Thank you. We go next now to Robert Mosca at Mizuho.
Hi, thanks, everyone. So on your cash flow guidance, it did not seem like there was a change in the near-term outlook on your CFO guide, despite the falling gas prices. Can you just talk about the present case as to why you might not be modeling a working capital benefit there? Is that just conservatism?
Hey, Robert, can you just repeat the beginning of that question because I didn’t catch that?
Sure, yes. So there was not a change in your cash flow from operations guidance or we might have seen a little bit of a working capital benefit here. Could you just talk about why that has not been modeled in your outlook? Is that conservatism or something else?
Robert, this is Roberto. So our cash flow from operations guidance for the year has not changed in last quarter. And what you can see once you look at our results is that we were performing very well actually. Remember, what you see there in our 10-Q is our year-to-date results. So again for the year, we are not modifying those projections and we are exactly within our expectations.
Right. And I guess, I am asking it I think in the prior quarter you said there was a working capital sequential uplift, if gas prices were to fall? Are you just being conservative with that outlook for the next couple of years on gas prices?
Robert, it's hard to understand you. Something wrong with the line. Can you speak up in maybe louder, and repeat that question only for that.
Sorry, guys. maybe this will be better. So I guess -- what I am asking is I think in the past quarter you had said that, we might see a working capital benefit if gas prices were to fall, and that was kind of an element of conservatism you were taking in your guidance. Just wondering, why that is maybe not being included in the 2023 and 2024 guidance yet?
Yes. So, we haven't fully updated that, yet. But you are right, we may have some upside especially in 2024, which is not incorporated in the numbers. But again, it is too early to say that right? We are superbly linear in the year.
Okay. That is fair. And then separately, I think you mentioned in your prepared remarks, looking at opportunities in storage and transportation. It sounds like maybe along the Gulf Coast. Can you kind of expand on those thoughts? Is that within Leaf River, or they are opportunities you are assessing around that asset or outside of this?
Nothing to announce, I will say that. But you can certainly see, volatility in the Gulf Coast region growth in usage either from electric generation or from the LNG liquefiers that are being built down there. This puts a lot of pressure, on assets. And there is a lot of conversations talking about potential expansions and services and things like that. So, just giving a little bit of color around those markets, as these natural gas demands grow, our assets are in good places to be able to serve some of that. But again, nothing to announce, but we are having conversations.
Okay. Appreciate it, Steve. And then last one from me, is just any impacts to your system from that early in service regional energy access.
So any impact we will certainly get more supply to the region, which is very much needed. You can see by the high gas price that we have seen in the past for City Gate, that there is an extreme amount of demand that is here, and our utilities to contractor for that. So more reliable supply on firm contracts it is always welcome to the area and we will be using that contract when it comes into the service.
Okay.
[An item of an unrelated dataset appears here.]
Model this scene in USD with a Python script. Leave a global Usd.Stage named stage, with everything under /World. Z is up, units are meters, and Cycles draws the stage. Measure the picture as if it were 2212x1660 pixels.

Great. Thanks for the time, everyone.
Thank you.
[Operator Instructions] It appears we have no further questions today. I would like to turn the conference back to the management team, for any closing or additional remarks.
I'd like to thank everybody, for joining us this morning. As a reminder, a recording of this call is available for replay on our website. As always, we appreciate your interest in investment in NJR. And we look forward to seeing many of you at AGA later this month. Thank you, everyone and have a good morning.
Thank you, Mr. Westhoven. Ladies and gentlemen, again, that does conclude the New Jersey Resources Fiscal 2023 Second Quarter Conference Call and webcast. We would like to thank you all so much for joining us and wish you all, a great day. Goodbye.